En su comunicación ante el simposio, el señor Frei maquilló la verdad, quizá por pudor, cuando aseguró que se había desplazado «a mis propias expensas naturalmente, aunque con alguna ayuda», a todos los lugares donde, según los sindonólogos, había estado la Sábana Santa antes de salir a la luz en Lirey. Max Frei, que sólo vivía de una modesta jubilación, desde que se introdujo en el mundo de la sindonología disfrutó de los medios económicos necesarios para proseguir sus investigaciones. De hecho fue invitado a participar en la expedición de 1975 a los Santos Lugares patrocinada por la Hermandad del Santo Sudario de Nueva York y financiada por el millonario católico Harry John. El objeto de esta expedición era recabar datos que apoyaran las teorías de Ian Wilson sobre la prehistoria de la reliquia y permitir que el productor cinematográfico David Rolfe rodase un documental sobre el tema.

Por cierto, antes de que la expedición partiera hubo que salvar algunos problemas iniciales porque monseñor Giulio Ricci, el asesor teológico, pretendía recibir del productor la exorbitante suma de veinte mil libras esterlinas. Finalmente, después de unos días de regateo, productora y asesor alcanzaron un acuerdo económico (Guirao, p. 70).
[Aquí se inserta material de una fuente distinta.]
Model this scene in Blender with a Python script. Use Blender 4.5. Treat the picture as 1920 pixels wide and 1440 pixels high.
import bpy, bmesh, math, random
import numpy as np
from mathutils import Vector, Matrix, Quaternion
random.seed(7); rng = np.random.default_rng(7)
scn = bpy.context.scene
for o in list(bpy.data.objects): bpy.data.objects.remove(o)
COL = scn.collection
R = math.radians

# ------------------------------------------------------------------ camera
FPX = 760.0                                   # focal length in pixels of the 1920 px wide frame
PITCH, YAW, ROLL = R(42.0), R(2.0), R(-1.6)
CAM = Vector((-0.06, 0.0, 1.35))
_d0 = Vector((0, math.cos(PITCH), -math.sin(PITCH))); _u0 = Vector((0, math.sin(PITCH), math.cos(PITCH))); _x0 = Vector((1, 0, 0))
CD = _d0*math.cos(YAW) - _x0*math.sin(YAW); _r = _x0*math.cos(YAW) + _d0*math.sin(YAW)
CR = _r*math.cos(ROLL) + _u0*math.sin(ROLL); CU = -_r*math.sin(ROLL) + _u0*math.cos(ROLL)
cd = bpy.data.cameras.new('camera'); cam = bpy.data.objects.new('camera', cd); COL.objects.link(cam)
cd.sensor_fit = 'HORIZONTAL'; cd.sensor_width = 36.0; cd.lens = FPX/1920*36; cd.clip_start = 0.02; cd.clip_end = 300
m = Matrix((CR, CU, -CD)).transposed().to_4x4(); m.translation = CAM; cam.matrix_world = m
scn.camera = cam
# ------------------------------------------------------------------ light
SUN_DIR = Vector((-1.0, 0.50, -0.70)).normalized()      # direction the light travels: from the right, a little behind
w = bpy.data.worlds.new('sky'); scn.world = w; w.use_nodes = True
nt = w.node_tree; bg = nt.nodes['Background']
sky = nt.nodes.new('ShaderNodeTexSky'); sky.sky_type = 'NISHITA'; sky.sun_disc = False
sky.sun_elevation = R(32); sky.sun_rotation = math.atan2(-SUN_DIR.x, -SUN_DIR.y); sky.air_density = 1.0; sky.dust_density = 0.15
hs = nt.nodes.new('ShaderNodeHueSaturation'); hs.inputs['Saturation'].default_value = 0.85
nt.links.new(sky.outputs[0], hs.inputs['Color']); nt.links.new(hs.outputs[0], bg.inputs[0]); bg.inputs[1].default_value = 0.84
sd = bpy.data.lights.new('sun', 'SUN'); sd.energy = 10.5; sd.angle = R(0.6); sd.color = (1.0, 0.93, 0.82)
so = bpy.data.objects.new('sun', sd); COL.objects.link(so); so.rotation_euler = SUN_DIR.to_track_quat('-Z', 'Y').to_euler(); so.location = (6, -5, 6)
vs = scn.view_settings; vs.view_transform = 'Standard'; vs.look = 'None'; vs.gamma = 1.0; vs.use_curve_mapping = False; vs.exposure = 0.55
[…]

Así fue como Max Frei se incorporó a la breve nómina de los primeros espadas de la sindonología internacional (Jackson y Jumper, Ian Wilson y monseñor Giulio Ricci) desplazados a Israel, Turquía Francia…, para seguir la huella de la Sábana Santa en la prehistoria, urdida por Wilson. El documental resultante fue emitido en las más importantes cadenas de televisión del mundo bajo el título The Silent Witness («El testigo silencioso»).